Saturday, August 23, 2008

Now Them's Good Eatin'

Being a road worrier requires nourishment along the way. Fortunately, this country is very lucky to have lots of good restaurants to select. While on my last road trip to NM, a couple of places became new favorites.

In Guymon, OK, Naifeh's is a steakhouse run by a Lebanese family. Turns out one member of the family has Wichita connections! Nothing like food to make ties across state boundaries. In Las Vegas, NM, there is the "Spic and Span." Good Mexican food with a little kick to the chile. Forget healthy. We're talking'big portions and eclairs the size of dinner plates. Reinforces my firm belief that gluttony is the best of the seven deadly sins--followed closely by sloth.

For something completely unique, in Santa Fe, there is a chocolate place called "Kakawa" that specializes in historic and even prehistoric chocolate recipes. It is a surprise to many that chocolate began, not as a food, but as a drink. The earliest reciples include a beverage called "Aztec Warrior," a bitter drink (pure chocolate has a very bitter flavor and is not sweet at all) laced with hot chile. I settled for the "atole" with cornmeal as an ingredient, a resulting concoction that tasted a little like malted milk. Check out http://www.kakawachocolates.com/ for more info.

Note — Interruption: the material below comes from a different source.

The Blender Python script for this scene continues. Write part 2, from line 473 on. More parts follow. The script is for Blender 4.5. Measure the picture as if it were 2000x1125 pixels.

In Ashland, Kansas, there is the Hardesty House, an old hotel that also offers steaks. The smothered steak is a good option here. Another great attraction to this location, by the way, is the building itself. It is one of the few of the old hotels that still has massive clerestory windows in the interior walls, a holdover from the days when buildings did not have lights in every room or air conditioning and clerestories were common features for lighting and ventilation. The Kansas to New Mexico run has other options, too, such as El Charro in Dodge City, the Eklund Hotel in Clayton, and the Brown Hotel and Cafe in Springer.

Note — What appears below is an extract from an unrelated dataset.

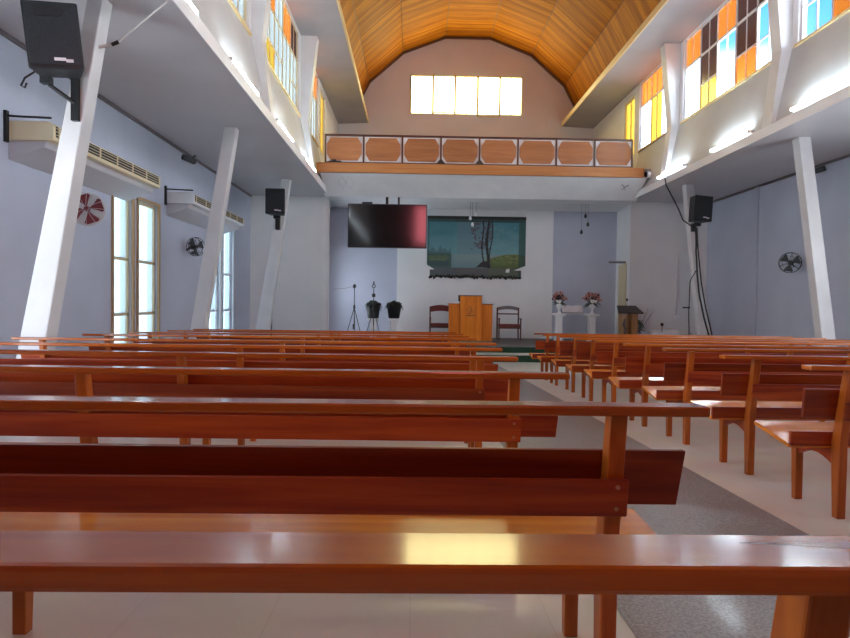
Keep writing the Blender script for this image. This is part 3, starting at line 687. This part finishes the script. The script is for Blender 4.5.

There are some distinct features that keep cropping up. Mexican food is one. Sadly, my goal of eating at a Mexican restaurant that openly proclaims serving "inauthentic" Mexican food remains unfulfulled. "Authentic" Mexican food is your only option, if you believe the signs and the menus. Beef is another feature. If you like steak, you can see and smell your future supper walking around as you drive by. Out here, chicken IS the vegetarian option. Dessert is important and the fruit pie has an important role in preventing scurvy since fruits and vegetables may be rather rare commodities on the dinner plate.

A lot of foodways on the western high plans still have traces of the 1950s in their preparation: a heavy reliance on pre-prepared things. The idea that there are other lettuces than iceberg and other dressings besides ranch and thousand island has yet to reach this part of the country. Still, if you want a blast from the past, you can't beat the high plains for heritage eating.

Saturday, August 2, 2008

A dusty drive down memory lane


Things have been quiet here with the Road Worrier for the past few weeks but recently, some new adventures have cropped up. Last week, after visiting the Flint Hills with my friend and colleague Cheryl Unruh (check out her http://www.flyoverpeople.net/ for that story), I headed back to New Mexico. Today, my dad and I got a chance to visit some land, including an old ranch house, that the family once owned. The ranch was a vacation house where we spent a lot of weekends during my early years. I had not quite realized how much that little ranch had shaped me during my growing up. I sorta knew it then but now really can see how much my appreciation of the NM landscape came from those times out there. This was a place with electricity but no running water. We had to use an outhouse but at night we listened to the local Spanish stations from Las Vegas NM on the radio (no TV reception either). In these years of the late 1970s and early 1980s, there were no cell phones to annoy, no satellite TV with 300 channels and no wii game sticks to distract us. It was quiet and relaxing--the occasional chore notwithstanding.
Going back now decades later, it is amazing how much has changed and how little has changed.


The area was and is very remote. It is a place where, as my dad says, you want to drive on the upper half of the tank (your gas tank over half full) since there aren't a lot of facilities for the motorist out here. The roads are dirt out here. Little twists and turns that I had long forgotten. The earth is a lot more reddish than I remembered. The desert plants have a spicy smell. Some of the old adobes are now in ruins. Even took a picture in one old home of the remains of a chair in a room.
Other families have brought in mobile homes. Prefab to the rescue when maintaining adobe is too much, I guess. I am glad I made it back there.